Nous nous proposons sous cet axe d’explorer anthropologiquement la ville contemporaine (dans sa forme urbaine et architecturale), dite globale, du point de vue d’une mondialisation conçue comme l’un des moments d’un cycle, inséré sur une temporalité longue, et non comme un phénomène d’une radicale nouveauté.
« Au temps rapide de l’événement, au souffle court et dramatique de la bataille, il faut substituer le temps long des rythmes de la vie matérielle » (Braudel, 1985)
Notre position n’est point passéiste, elle ne défend ni la « ville historique », ni une architecture en particulier. Nous désirons simplement nous situer dans ce débat en tant qu’acteurs déterminés à saisir les dimensions rendant possible un agir véritable, et non en tant que spectateurs passifs, brossant les fresques d’un avenir présenté comme seul désirable, « puisque » inéluctable, et irréversible.
Nous tentons, au contraire, d’adopter une autre posture face à la ville contemporaine.
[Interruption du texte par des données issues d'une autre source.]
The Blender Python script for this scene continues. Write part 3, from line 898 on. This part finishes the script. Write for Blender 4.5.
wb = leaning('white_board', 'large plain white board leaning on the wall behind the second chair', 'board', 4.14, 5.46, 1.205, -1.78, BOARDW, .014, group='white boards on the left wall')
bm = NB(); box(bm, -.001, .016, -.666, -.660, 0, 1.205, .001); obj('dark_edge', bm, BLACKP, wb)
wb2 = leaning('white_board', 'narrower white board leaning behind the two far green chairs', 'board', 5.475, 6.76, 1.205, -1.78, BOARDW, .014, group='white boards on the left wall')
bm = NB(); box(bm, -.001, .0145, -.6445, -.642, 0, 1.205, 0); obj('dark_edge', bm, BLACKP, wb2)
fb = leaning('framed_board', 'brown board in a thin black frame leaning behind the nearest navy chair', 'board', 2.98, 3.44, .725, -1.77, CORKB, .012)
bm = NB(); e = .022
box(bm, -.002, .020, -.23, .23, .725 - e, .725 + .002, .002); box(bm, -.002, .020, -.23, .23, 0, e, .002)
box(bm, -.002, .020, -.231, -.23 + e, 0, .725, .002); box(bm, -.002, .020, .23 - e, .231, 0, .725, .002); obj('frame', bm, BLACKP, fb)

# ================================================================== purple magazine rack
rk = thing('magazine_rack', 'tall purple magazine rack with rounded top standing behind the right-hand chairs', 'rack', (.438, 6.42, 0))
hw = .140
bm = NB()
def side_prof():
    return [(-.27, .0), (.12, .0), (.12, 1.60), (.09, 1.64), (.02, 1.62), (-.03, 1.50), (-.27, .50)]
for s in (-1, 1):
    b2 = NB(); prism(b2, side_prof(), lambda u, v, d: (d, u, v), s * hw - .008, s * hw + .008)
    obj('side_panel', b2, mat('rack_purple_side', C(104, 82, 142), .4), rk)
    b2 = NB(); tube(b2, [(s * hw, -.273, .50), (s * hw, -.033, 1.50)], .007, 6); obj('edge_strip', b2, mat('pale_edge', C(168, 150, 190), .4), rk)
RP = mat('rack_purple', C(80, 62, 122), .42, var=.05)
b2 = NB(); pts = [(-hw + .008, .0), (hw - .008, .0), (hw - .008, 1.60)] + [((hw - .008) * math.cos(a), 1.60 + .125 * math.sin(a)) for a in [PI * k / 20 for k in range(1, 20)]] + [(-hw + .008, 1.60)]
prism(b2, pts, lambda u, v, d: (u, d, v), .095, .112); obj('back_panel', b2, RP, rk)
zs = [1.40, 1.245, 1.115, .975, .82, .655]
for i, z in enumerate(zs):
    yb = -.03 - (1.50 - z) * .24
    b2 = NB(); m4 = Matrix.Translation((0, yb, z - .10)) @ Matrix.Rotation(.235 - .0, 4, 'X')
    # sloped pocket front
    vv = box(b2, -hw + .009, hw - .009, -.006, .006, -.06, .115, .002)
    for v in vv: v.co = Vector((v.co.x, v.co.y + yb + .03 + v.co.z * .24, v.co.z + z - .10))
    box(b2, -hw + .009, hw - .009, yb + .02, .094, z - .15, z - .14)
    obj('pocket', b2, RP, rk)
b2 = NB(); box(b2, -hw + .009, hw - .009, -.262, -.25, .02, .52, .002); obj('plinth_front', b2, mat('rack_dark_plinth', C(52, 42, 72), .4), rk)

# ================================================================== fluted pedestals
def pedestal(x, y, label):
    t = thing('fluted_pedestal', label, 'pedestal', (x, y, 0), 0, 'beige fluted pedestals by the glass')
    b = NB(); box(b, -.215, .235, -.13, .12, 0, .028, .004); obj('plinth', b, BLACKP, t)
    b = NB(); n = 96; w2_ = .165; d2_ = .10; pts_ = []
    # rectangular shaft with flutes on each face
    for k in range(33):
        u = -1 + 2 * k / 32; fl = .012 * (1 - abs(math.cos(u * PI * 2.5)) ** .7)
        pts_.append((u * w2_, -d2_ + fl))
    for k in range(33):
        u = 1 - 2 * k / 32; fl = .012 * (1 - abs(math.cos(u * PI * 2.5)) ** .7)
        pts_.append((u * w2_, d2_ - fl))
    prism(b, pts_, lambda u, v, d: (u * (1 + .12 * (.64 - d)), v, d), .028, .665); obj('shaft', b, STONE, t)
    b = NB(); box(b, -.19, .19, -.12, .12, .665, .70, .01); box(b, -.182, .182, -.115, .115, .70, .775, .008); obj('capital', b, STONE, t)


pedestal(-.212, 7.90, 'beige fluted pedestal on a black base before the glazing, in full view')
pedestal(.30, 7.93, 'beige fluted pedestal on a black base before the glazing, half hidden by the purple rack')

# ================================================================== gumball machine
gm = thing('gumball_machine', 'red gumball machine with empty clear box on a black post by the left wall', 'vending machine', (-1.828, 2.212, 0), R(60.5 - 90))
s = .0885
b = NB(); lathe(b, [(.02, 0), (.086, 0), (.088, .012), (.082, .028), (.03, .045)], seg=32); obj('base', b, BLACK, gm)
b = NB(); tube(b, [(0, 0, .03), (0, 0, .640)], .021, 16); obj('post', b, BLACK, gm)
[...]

Aujourd’hui, de notre point de vue, rares sont les prises de position, dans le champs architectural et urbain, tentant de réfuter cette idéologie mondialiste. On traite très et trop rarement, car moins savant et médiatique, et inséré d’emblée dans une temporalité longue, de l’ « envers » de la mondialisation, focalisé davantage sur le local, villes ou architectures contemporaines hyper localisées. Sont à l’œuvre aujourd’hui, disneylandisation (ou une « améliepoulainisation » pour le cas parisien) du monde, spectacularisation des villes et utilisation toujours plus accentuée de cultures locales à des fins tant identitaires qu’économiques. Des architectures, dans le domaine du privé (du pavillon en banlieue aux gated communities, du shopping center aux chaînes d’hôtels), sont en train de peupler en tache d’huile la planète. Des architectures référées à des lieux précis, des architectures situées, construisant de multiples visages, alternatifs au masque vide, sinon totalitaire, de la ville dite globale.